This is the second article in a three-part series on understanding decarbonization commitments. This article focuses on transition plans. The first article explored how commitments are defined and the next article will cover climate scenarios.
Transition plans
1. Does the firm have a clear transition plan?
Writer Antoine de Saint-Exupéry said “a goal without a plan is just a wish.” The same could be said for climate commitments without clear transition plans. A transition plan is the detailed roadmap of targets and actions that a firm will pursue on its journey to net zero. It provides transparency and accountability to internal leadership and external stakeholders, which is why regulators, investors, and activists have taken increasing interest in net zero transition plans.
The Taskforce on Climate-related Financial Disclosures (TCFD) is the de facto standard for climate-related financial risk reporting and has incorporated transition planning into their latest disclosure guidance. The TCFD suggests transition plans should be actionable and specific, integrated into firmwide strategy and governance, anchored in quantitative metrics, regularly reviewed, and reported to shareholders. Climate Action 100+, an investor-led initiative, and CDP, which supports global emissions disclosures, both have effective frameworks for transition planning. These frameworks expect credible transition plans to consider multiple time horizons, set interim decarbonization targets, and be explicit about capital allocation and investments required to transform the business.
2. How are offsets being used?
Many net-zero commitments and transition plans mention the use of carbon offsets. Offsets are emissions reductions or removals used to compensate for emissions produced elsewhere. In recent years, offsets have faced criticism for providing a “license to pollute” and failing to capture the emissions claimed. However, high quality, certified offsets can be valuable tools to fight climate change.
In net-zero commitments, offsets can be part of a firm’s climate strategy but must not replace dedicated efforts at reducing the firm’s emissions. For transparency, offsets should be reported separately from emissions reductions.
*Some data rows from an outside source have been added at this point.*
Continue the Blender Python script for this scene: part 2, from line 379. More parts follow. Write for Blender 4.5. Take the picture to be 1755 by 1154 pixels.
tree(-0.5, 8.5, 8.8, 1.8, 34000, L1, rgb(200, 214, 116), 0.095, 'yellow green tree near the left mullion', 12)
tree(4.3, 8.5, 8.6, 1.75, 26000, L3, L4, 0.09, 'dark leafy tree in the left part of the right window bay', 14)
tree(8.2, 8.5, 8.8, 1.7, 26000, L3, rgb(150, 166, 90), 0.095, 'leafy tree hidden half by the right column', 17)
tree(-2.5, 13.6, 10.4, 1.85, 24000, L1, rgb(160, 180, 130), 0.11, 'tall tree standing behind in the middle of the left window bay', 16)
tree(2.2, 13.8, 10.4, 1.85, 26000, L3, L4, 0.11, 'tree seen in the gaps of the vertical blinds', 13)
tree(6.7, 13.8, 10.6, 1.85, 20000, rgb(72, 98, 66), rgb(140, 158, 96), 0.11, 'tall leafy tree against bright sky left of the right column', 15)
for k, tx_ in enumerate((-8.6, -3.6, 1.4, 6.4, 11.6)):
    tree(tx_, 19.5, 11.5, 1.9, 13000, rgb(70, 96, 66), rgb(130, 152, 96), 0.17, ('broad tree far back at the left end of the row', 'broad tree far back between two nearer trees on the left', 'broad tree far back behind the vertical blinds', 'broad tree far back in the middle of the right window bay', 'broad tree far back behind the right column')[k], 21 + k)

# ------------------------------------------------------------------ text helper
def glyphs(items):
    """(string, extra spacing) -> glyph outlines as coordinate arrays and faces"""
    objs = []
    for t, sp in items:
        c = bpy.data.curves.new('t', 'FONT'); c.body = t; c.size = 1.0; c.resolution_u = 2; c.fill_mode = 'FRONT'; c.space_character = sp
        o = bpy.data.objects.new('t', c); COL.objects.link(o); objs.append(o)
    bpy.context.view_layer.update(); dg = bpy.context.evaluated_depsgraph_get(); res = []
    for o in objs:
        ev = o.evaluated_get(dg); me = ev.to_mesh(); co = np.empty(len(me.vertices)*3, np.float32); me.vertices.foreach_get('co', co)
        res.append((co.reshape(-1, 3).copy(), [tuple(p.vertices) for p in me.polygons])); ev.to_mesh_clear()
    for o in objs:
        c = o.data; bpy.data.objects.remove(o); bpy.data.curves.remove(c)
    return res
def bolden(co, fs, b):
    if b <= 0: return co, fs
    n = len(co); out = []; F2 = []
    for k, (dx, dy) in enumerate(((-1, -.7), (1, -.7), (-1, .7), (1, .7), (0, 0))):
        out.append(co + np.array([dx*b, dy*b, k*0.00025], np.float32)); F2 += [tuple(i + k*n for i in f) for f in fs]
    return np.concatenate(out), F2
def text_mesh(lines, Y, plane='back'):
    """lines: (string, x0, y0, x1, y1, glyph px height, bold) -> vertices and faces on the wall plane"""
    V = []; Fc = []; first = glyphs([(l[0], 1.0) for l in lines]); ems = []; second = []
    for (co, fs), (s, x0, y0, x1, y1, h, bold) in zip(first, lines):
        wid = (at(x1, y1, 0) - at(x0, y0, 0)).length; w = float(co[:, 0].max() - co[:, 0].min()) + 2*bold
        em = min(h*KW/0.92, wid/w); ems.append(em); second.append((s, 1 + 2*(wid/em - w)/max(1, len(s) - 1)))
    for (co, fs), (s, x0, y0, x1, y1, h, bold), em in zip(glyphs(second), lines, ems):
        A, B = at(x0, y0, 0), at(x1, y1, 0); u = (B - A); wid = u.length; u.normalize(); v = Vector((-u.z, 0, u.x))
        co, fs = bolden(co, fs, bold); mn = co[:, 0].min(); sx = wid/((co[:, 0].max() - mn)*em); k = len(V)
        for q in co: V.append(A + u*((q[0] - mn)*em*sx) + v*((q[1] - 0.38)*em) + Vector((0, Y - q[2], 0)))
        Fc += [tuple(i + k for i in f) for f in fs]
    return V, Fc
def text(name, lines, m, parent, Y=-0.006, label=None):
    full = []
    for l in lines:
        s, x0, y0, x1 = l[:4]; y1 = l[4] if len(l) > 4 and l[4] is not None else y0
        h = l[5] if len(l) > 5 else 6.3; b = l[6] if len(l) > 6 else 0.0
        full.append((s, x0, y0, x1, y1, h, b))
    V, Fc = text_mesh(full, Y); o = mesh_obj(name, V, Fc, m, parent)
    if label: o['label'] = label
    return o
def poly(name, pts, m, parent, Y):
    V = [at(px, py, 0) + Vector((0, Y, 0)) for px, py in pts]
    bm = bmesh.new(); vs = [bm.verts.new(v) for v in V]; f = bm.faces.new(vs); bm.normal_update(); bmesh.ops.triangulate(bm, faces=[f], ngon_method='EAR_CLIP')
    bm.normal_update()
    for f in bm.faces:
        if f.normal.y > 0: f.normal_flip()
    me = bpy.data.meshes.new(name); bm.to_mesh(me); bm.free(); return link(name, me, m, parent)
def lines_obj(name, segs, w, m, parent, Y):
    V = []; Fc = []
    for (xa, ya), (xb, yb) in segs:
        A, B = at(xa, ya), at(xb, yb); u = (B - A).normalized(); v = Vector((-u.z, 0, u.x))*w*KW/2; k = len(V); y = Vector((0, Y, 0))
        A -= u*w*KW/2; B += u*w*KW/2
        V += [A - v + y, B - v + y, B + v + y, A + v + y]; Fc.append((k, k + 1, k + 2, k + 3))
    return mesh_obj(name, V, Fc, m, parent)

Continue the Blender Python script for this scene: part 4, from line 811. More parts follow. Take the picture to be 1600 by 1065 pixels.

Most alliances and initiatives take a conservative stance on using offsets to meet net-zero commitments. NZBA states that in reaching the end state of net zero, offsets should be limited to “balanc[ing] residual emissions where there are limited technologically or financially viable alternatives to eliminate emissions.” Furthermore, all offsets should be “additional and certified,” with additional referring to the need for the offset to further reduce emissions (e.g. buying an existing forest does not count, planting a new one could). In evaluating net-zero commitments, any use of offsets should be thoughtfully scrutinized.
3. What are the checkpoints on the road to net zero?
While transition plans may have a common long-term destination (net zero by 2050), ambitious near-term targets are essential to a credible plan. For models included in recent IPCC assessments, 1.5˚ C-aligned scenarios required an average reduction of 45% in carbon dioxide emissions by 2030. Numerous governments have pledged reductions of 50% by 2030, a figure also used by Race to Zero.
However, climate change demands immediate action, which makes near-term targets critical to determine which organizations are and are not meeting their commitments. The NZAOA requires 2025 targets on four pillars: sub-portfolio, sectors, engagement, and financing the transition. While single targets can be misconstrued, these pillars offer a more complete view of a firm’s net zero progress. In addition, while some commitments may specify intensity-based targets (emissions per a given economic unit) or absolute reduction targets, reporting progress against both methodologies improves transparency.
The quality of the target also matters. That is why net zero alliances such as NZAOA, NZBA, and others have developed target-setting protocols. An institution’s targets should adhere to an established target-setting protocol and be certified by the Science-Based Targets Initiative (SBTi), which provides guidance on appropriate pathways and practices in target setting.
4. What does the plan say about nature and the just transition?
The climate system is connected to a variety of other environmental support systems also facing pressure from human activities. These include biodiversity, freshwater resources, marine ecosystems, clean air, and many others. Transition plans cannot afford to ignore other nature-based considerations. Transition activities must be sustainable both in terms of net emissions and in their impacts on the wider environment.
The net-zero transition will also bring widespread changes across economies. A green future must be a future that works for all. Transition plans must consider the workers who will be displaced by changing economic realities and protect the rights of indigenous people. Furthermore, transition plans should account for different human development and environmental challenges within each region of operation. An unswerving commitment to a just transition should be evident from a firm’s transition plan.